Review: JACK RYAN: SHADOW RECRUIT

By Savannah Wood

Grade: B

Jack Ryan: Shadow Recruit revives the 90’s film series based on the novels of Tom Clancy, over ten years after the franchise’s last installment. The film falls more in vein with recent reboots than a normal piece in a series, voyaging back to Ryan’s origins and tinkering around with his canonical origin. The Jack Ryan series’ Cold War backdrop gives way to a more modern, although not too entirely dissimilar setting, and what the film lacks in the subtlety and nuance of Cold War espionage, it makes up for in sheer entertainment value.

The beginning of the film leads us through a decade in Jack Ryan’s (Chris Pine) life–we first encounter him as a grad student at the London School of Economics, but in the wake of 9/11 he puts his academic career on hold to serve. A helicopter crash and a broken back throw him out of the line of duty, however, and after a struggle to regain his footing, literally and figuratively, he’s approached by to Thomas Harper (Kevin Coster) with an offer to re-enter the fold as a Wall Street number cruncher, covertly working as an analyst for the CIA. Since a 2-hour film about Chris Pine sitting behind a computer reading numbers might be a tad boring, you can expect Ryan’s luck takes a turn for the [action-packed]–which it most certainly does. Contrary to what Americans are accustomed to in this day and age, Wall Street is the victim for once, of some super-secret ploy by its Russian bank partners with terroristic undertones. Ryan finds out too much, and gets thrown out of his desk chair and back into the line of fire.

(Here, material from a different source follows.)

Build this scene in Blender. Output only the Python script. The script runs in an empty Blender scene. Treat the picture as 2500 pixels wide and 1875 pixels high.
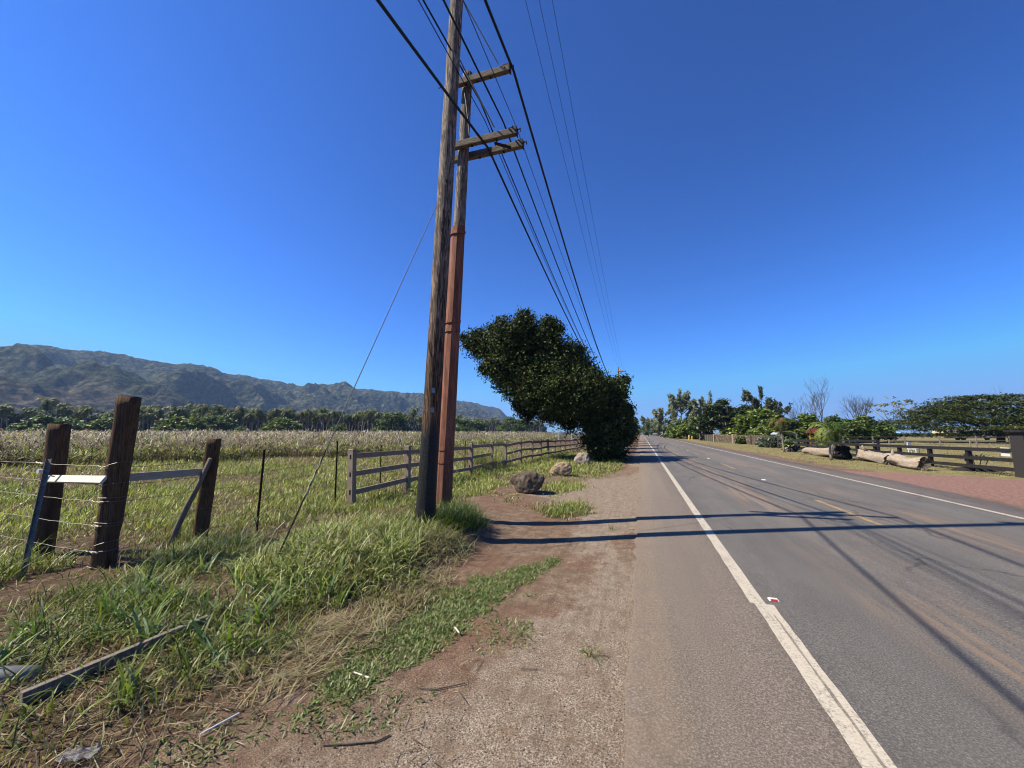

Chris Pine’s all-American good looks and jolly rancher blue eyes are always a pleasure. He fills the shoes of Alec Baldwin, Harrison Ford, and Ben Affleck, a daunting task, but he fulfills the handsome-white-male-protagonist standard well. Pine added a nice dash of uncertainty to what could have been a stunningly clichéd role–he’s in his element in the mental whirlwind of numbers and puzzles, and panicked mess when thrown into the guns n’ ammo scenes. Keira Knightley, sporting an American accent, was the standard love interest, but I genuinely liked her character. One conversation in particular between her and the unsettling Viktor Cherevin (Kenneth Branagh) really stuck with me as one of the most profound scenes of the film; a conversation traipsing over Russian literature, death, and regret, overflowing with an emotional intelligence the movie could have held more of. Kenneth Branagh delivers as always, a villainous Russian tycoon dancing sinisterly around calmness, cleverness, and insanity.

Jack Ryan: Shadow Recruit publicized itself as being awash with surprises and deceptions–supposedly you “think” you know what’s going on, only to be deceived, which was a little close to false advertising. While it was thrilling and did a great job of building up intensity and palpable stress through some good (albeit mildly formulaic) pacing and editing, it didn’t dupe me as much as it hoped to, and my unfulfilled anticipation of big plot twists took me out of the film a little bit. That being said, if you can rid yourself of that expectation I think you’ll be in for a fun ride. Jack Ryan played into a lot of the conventions of the political intrigue/action genre, but it played them almost too successfully. There was nothing ground-breaking or novel about it, but it does occupy one’s attention, provide a fun ride, and kick off a new cinematic year with a good dose of non-pretentious entertainment.